* _PROBLEM TO SOLVE_
Reproduce the listing below without changes, except that pictures are left out.
>> start
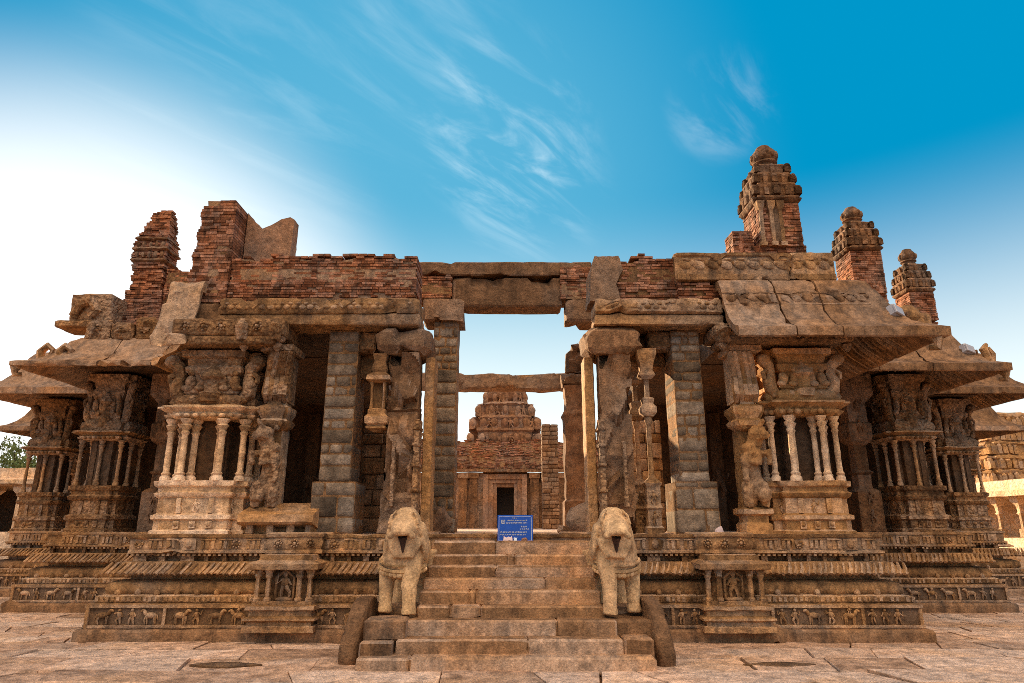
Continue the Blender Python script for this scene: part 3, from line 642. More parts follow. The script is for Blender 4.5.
def mini_turret(x, y, z0, z1, root, w=.28):           # small hanging shrine carved on the shaft
    m = MB(); h = z1 - z0
    m.stack(rect(x, y, w, w), [(-.08, z0 - .06), (-.05, z0 - .03), (.02, z0 - .01), (.02, z0 + .02 * h), (-.02, z0 + .03 * h), (.04, z0 + .06 * h), (.05, z0 + .14 * h), (0, z0 + .18 * h), (0, z0 + .24 * h), (-.06, z0 + .26 * h)])
    m.box(x - w * .32, x + w * .40, y - w * .05, y + w * .6, z0 + .2 * h, z0 + .62 * h)
    for sx in (-1, 1): m.lathe(x + sx * w * .36, y - w * .36, [(.035, z0 + .24 * h), (.025, z0 + .35 * h), (.025, z0 + .55 * h), (.045, z0 + .62 * h)], 7)
    m.stack(rect(x, y, w, w), [(-.02, z0 + .6 * h), (.06, z0 + .63 * h), (.05, z0 + .69 * h), (-.04, z0 + .74 * h), (-.02, z0 + .8 * h), (-.06, z0 + .9 * h), (-.02, z1)])
    m.build('hanging_turret', 'stone', root, rough=(.08, .008, 6))
mini_turret(-2.47, 12.1, 3.45, 4.85, bl, .32)
def slim(x, y, z0, z1, root):
    m = MB(); h = z1 - z0
    m.stack(rect(x, y, .24, .24), [(.03, z0), (.03, z0 + .03 * h), (0, z0 + .04 * h), (0, z0 + .12 * h), (.03, z0 + .13 * h), (0, z0 + .15 * h), (0, z0 + .24 * h), (.035, z0 + .26 * h), (-.03, z0 + .28 * h), (-.06, z0 + .29 * h)])
    m.lathe(x, y, [(.075, z0 + .28 * h), (.05, z0 + .31 * h), (.05, z0 + .42 * h), (.06, z0 + .43 * h), (.048, z0 + .44 * h), (.046, z0 + .57 * h), (.08, z0 + .60 * h), (.06, z0 + .63 * h)], 10)
    m.stack(rect(x, y, .22, .22), [(-.02, z0 + .62 * h), (.03, z0 + .64 * h), (.03, z0 + .67 * h), (-.02, z0 + .69 * h), (0, z0 + .72 * h), (-.06, z0 + .73 * h)])
    m.lathe(x, y, [(.05, z0 + .73 * h), (.045, z0 + .82 * h), (.07, z0 + .84 * h)], 8)
    m.stack(rect(x, y, .22, .22), [(-.02, z0 + .83 * h), (.04, z0 + .85 * h), (0, z0 + .88 * h), (.02, z0 + .92 * h), (.07, z0 + .97 * h), (.07, z1)])
    for z in (.04, .15): man(m, x, y - .13, z0 + z * h, .25)
    m.build('slim_column', 'stone', root, rough=(.09, .006, 6))
slim(2.52, 12.15, FL, 4.95, br); slim(2.38, 12.6, FL, 4.95, br)
for b_ in ((-2.95, -2.3, 12.5, 13.1, 4.5), (2.36, 3.04, 12.7, 13.2, 4.75), (-2.95, -2.62, 12.25, 12.6, 4.95), (2.62, 3.04, 12.25, 12.6, 5.0)):
    m = MB(); m.box(*b_, 5.37, .04, jit=.03); m.build('bracket_stone', 'ornate', pav, rough=(.08, .025, 4))
# jumbled masonry behind the two broken pillars
def rubble_wall(name, x0, x1, y0, y1, z0, z1, mat, seed, size=(.3, .6, .2, .38), core='soil', par=None, topj=.0):
    rnd = random.Random(seed); m = MB(); z = z0
    m2 = MB(); m2.box(x0 + .03, x1 - .03, y0 + .05, y1 - .03, z0, z1 - .05)
    while z < z1 - .06:
        h = min(rnd.uniform(size[2], size[3]), z1 - z); x = x0 + rnd.uniform(-.1, .0)
        while x < x1 - .03:
            w = rnd.uniform(size[0], size[1])
            if z + h > z1 - topj and rnd.random() < .5: x += w; continue
            m.box(max(x, x0) + .008, min(x + w, x1) - .008, y0 + rnd.uniform(-.03, .03), y1 - rnd.uniform(0, .03), z + .006, z + h - .006, .02); x += w
        z += h
    root = m2.build(name, core, par or pav)
    m.build('masonry', mat, root, rough=(.16, .014, 4), smooth=45, seed=seed)
    return root
rubble_wall('masonry_wall', -3.1, -1.95, 13.7, 14.3, FL, 4.2, 'rough', 11)
rubble_wall('masonry_wall', 2.15, 3.3, 14.6, 15.2, FL, 4.0, 'gold', 12)
# ------------------------------------------------------------------ beams, roofs, parapets, towers, eaves
def beam(name, x0, x1, y0, y1, z0, z1, mat='plain', fascia=True, rough=(.12, .012, 3, (22, .16, .022)), seed=0, jit=.015):
    m = MB(); h = z1 - z0
    if fascia:
        m.box(x0, x1, y0, y1, z0, z0 + h * .42, .02, jit=jit)
        m.box(x0 + .01, x1 - .02, y0 - .05, y1, z0 + h * .43, z1, .03, jit=jit)
        x = x0 + .1
        while x < x1 - .2:
            m.ell((x, y0 - .05, z0 + h * .66), (.07, .028, .05), nu=7, nv=4); m.ell((x + .07, y0 - .05, z0 + h * .8), (.05, .025, .03), nu=7, nv=4); x += .15
    else: m.box(x0, x1, y0, y1, z0, z1, .04, jit=jit)
    return m.build(name, mat, pav, rough=rough, seed=seed, smooth=45)
beam('architrave', -5.55, -1.74, 11.85, 12.5, 5.37, 5.88, 'stone', seed=1)
beam('architrave', 1.56, 3.98, 11.85, 12.5, 5.37, 5.88, 'stone', seed=2)
beam('architrave', -6.3, -5.57, 12.0, 12.6, 5.42, 5.86, 'plain', fascia=False, seed=3)
def roof(x0, x1, y0, y1, z0, z1):
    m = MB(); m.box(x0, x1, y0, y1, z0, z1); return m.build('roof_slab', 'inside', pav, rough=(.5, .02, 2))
roof(-6.35, -1.95, 12.52, 14.4, 5.4, 5.96); roof(2.0, 4.4, 12.52, 13.4, 5.4, 5.96); roof(4.42, 6.5, 12.0, 15.08, 5.4, 6.25)
roof(-6.35, -3.4, 14.42, 20.9, 5.38, 5.9); roof(3.4, 6.5, 15.1, 20.9, 5.38, 5.9)
roof(-10.1, -6.37, 15.2, 21, 5.3, 6.32); roof(6.52, 10.0, 15.2, 21, 5.3, 6.32)
roof(-13.3, -10.12, 18.4, 26, 5.3, 6.3); roof(10.02, 13.2, 18.4, 26, 5.3, 6.3)
roof(-18.3, -13.32, 26, 34, 5.3, 6.3); roof(13.22, 18.3, 26, 34, 5.3, 6.3)
def inner_wall(x0, x1, y0, y1, z1=5.4):
    m = MB(); m.box(x0, x1, y0, y1, FL - .05, z1)
    x = x0 + .3
    while x < x1 - .3:
        m.box(x, x + .35, y0 - .12, y0 + .05, FL, z1 - .3); man(m, x + .17, y0 - .13, 2.6, .8); x += 1.1
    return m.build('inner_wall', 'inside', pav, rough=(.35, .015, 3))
inner_wall(-13.2, -3.5, 20.5, 20.9); inner_wall(3.6, 13.0, 20.5, 20.9); inner_wall(-18, -13.3, 29, 29.4); inner_wall(13.2, 18.0, 29, 29.4)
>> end
* _FULL OUTPUT_
Continue the Blender Python script for this scene: part 3, from line 642. More parts follow. The script is for Blender 4.5.
def mini_turret(x, y, z0, z1, root, w=.28):           # small hanging shrine carved on the shaft
    m = MB(); h = z1 - z0
    m.stack(rect(x, y, w, w), [(-.08, z0 - .06), (-.05, z0 - .03), (.02, z0 - .01), (.02, z0 + .02 * h), (-.02, z0 + .03 * h), (.04, z0 + .06 * h), (.05, z0 + .14 * h), (0, z0 + .18 * h), (0, z0 + .24 * h), (-.06, z0 + .26 * h)])
    m.box(x - w * .32, x + w * .40, y - w * .05, y + w * .6, z0 + .2 * h, z0 + .62 * h)
    for sx in (-1, 1): m.lathe(x + sx * w * .36, y - w * .36, [(.035, z0 + .24 * h), (.025, z0 + .35 * h), (.025, z0 + .55 * h), (.045, z0 + .62 * h)], 7)
    m.stack(rect(x, y, w, w), [(-.02, z0 + .6 * h), (.06, z0 + .63 * h), (.05, z0 + .69 * h), (-.04, z0 + .74 * h), (-.02, z0 + .8 * h), (-.06, z0 + .9 * h), (-.02, z1)])
    m.build('hanging_turret', 'stone', root, rough=(.08, .008, 6))
mini_turret(-2.47, 12.1, 3.45, 4.85, bl, .32)
def slim(x, y, z0, z1, root):
    m = MB(); h = z1 - z0
    m.stack(rect(x, y, .24, .24), [(.03, z0), (.03, z0 + .03 * h), (0, z0 + .04 * h), (0, z0 + .12 * h), (.03, z0 + .13 * h), (0, z0 + .15 * h), (0, z0 + .24 * h), (.035, z0 + .26 * h), (-.03, z0 + .28 * h), (-.06, z0 + .29 * h)])
    m.lathe(x, y, [(.075, z0 + .28 * h), (.05, z0 + .31 * h), (.05, z0 + .42 * h), (.06, z0 + .43 * h), (.048, z0 + .44 * h), (.046, z0 + .57 * h), (.08, z0 + .60 * h), (.06, z0 + .63 * h)], 10)
    m.stack(rect(x, y, .22, .22), [(-.02, z0 + .62 * h), (.03, z0 + .64 * h), (.03, z0 + .67 * h), (-.02, z0 + .69 * h), (0, z0 + .72 * h), (-.06, z0 + .73 * h)])
    m.lathe(x, y, [(.05, z0 + .73 * h), (.045, z0 + .82 * h), (.07, z0 + .84 * h)], 8)
    m.stack(rect(x, y, .22, .22), [(-.02, z0 + .83 * h), (.04, z0 + .85 * h), (0, z0 + .88 * h), (.02, z0 + .92 * h), (.07, z0 + .97 * h), (.07, z1)])
    for z in (.04, .15): man(m, x, y - .13, z0 + z * h, .25)
    m.build('slim_column', 'stone', root, rough=(.09, .006, 6))
slim(2.52, 12.15, FL, 4.95, br); slim(2.38, 12.6, FL, 4.95, br)
for b_ in ((-2.95, -2.3, 12.5, 13.1, 4.5), (2.36, 3.04, 12.7, 13.2, 4.75), (-2.95, -2.62, 12.25, 12.6, 4.95), (2.62, 3.04, 12.25, 12.6, 5.0)):
    m = MB(); m.box(*b_, 5.37, .04, jit=.03); m.build('bracket_stone', 'ornate', pav, rough=(.08, .025, 4))
# jumbled masonry behind the two broken pillars
def rubble_wall(name, x0, x1, y0, y1, z0, z1, mat, seed, size=(.3, .6, .2, .38), core='soil', par=None, topj=.0):
    rnd = random.Random(seed); m = MB(); z = z0
    m2 = MB(); m2.box(x0 + .03, x1 - .03, y0 + .05, y1 - .03, z0, z1 - .05)
    while z < z1 - .06:
        h = min(rnd.uniform(size[2], size[3]), z1 - z); x = x0 + rnd.uniform(-.1, .0)
        while x < x1 - .03:
            w = rnd.uniform(size[0], size[1])
            if z + h > z1 - topj and rnd.random() < .5: x += w; continue
            m.box(max(x, x0) + .008, min(x + w, x1) - .008, y0 + rnd.uniform(-.03, .03), y1 - rnd.uniform(0, .03), z + .006, z + h - .006, .02); x += w
        z += h
    root = m2.build(name, core, par or pav)
    m.build('masonry', mat, root, rough=(.16, .014, 4), smooth=45, seed=seed)
    return root
rubble_wall('masonry_wall', -3.1, -1.95, 13.7, 14.3, FL, 4.2, 'rough', 11)
rubble_wall('masonry_wall', 2.15, 3.3, 14.6, 15.2, FL, 4.0, 'gold', 12)
# ------------------------------------------------------------------ beams, roofs, parapets, towers, eaves
def beam(name, x0, x1, y0, y1, z0, z1, mat='plain', fascia=True, rough=(.12, .012, 3, (22, .16, .022)), seed=0, jit=.015):
    m = MB(); h = z1 - z0
    if fascia:
        m.box(x0, x1, y0, y1, z0, z0 + h * .42, .02, jit=jit)
        m.box(x0 + .01, x1 - .02, y0 - .05, y1, z0 + h * .43, z1, .03, jit=jit)
        x = x0 + .1
        while x < x1 - .2:
            m.ell((x, y0 - .05, z0 + h * .66), (.07, .028, .05), nu=7, nv=4); m.ell((x + .07, y0 - .05, z0 + h * .8), (.05, .025, .03), nu=7, nv=4); x += .15
    else: m.box(x0, x1, y0, y1, z0, z1, .04, jit=jit)
    return m.build(name, mat, pav, rough=rough, seed=seed, smooth=45)
beam('architrave', -5.55, -1.74, 11.85, 12.5, 5.37, 5.88, 'stone', seed=1)
beam('architrave', 1.56, 3.98, 11.85, 12.5, 5.37, 5.88, 'stone', seed=2)
beam('architrave', -6.3, -5.57, 12.0, 12.6, 5.42, 5.86, 'plain', fascia=False, seed=3)
def roof(x0, x1, y0, y1, z0, z1):
    m = MB(); m.box(x0, x1, y0, y1, z0, z1); return m.build('roof_slab', 'inside', pav, rough=(.5, .02, 2))
roof(-6.35, -1.95, 12.52, 14.4, 5.4, 5.96); roof(2.0, 4.4, 12.52, 13.4, 5.4, 5.96); roof(4.42, 6.5, 12.0, 15.08, 5.4, 6.25)
roof(-6.35, -3.4, 14.42, 20.9, 5.38, 5.9); roof(3.4, 6.5, 15.1, 20.9, 5.38, 5.9)
roof(-10.1, -6.37, 15.2, 21, 5.3, 6.32); roof(6.52, 10.0, 15.2, 21, 5.3, 6.32)
roof(-13.3, -10.12, 18.4, 26, 5.3, 6.3); roof(10.02, 13.2, 18.4, 26, 5.3, 6.3)
roof(-18.3, -13.32, 26, 34, 5.3, 6.3); roof(13.22, 18.3, 26, 34, 5.3, 6.3)
def inner_wall(x0, x1, y0, y1, z1=5.4):
    m = MB(); m.box(x0, x1, y0, y1, FL - .05, z1)
    x = x0 + .3
    while x < x1 - .3:
        m.box(x, x + .35, y0 - .12, y0 + .05, FL, z1 - .3); man(m, x + .17, y0 - .13, 2.6, .8); x += 1.1
    return m.build('inner_wall', 'inside', pav, rough=(.35, .015, 3))
inner_wall(-13.2, -3.5, 20.5, 20.9); inner_wall(3.6, 13.0, 20.5, 20.9); inner_wall(-18, -13.3, 29, 29.4); inner_wall(13.2, 18.0, 29, 29.4)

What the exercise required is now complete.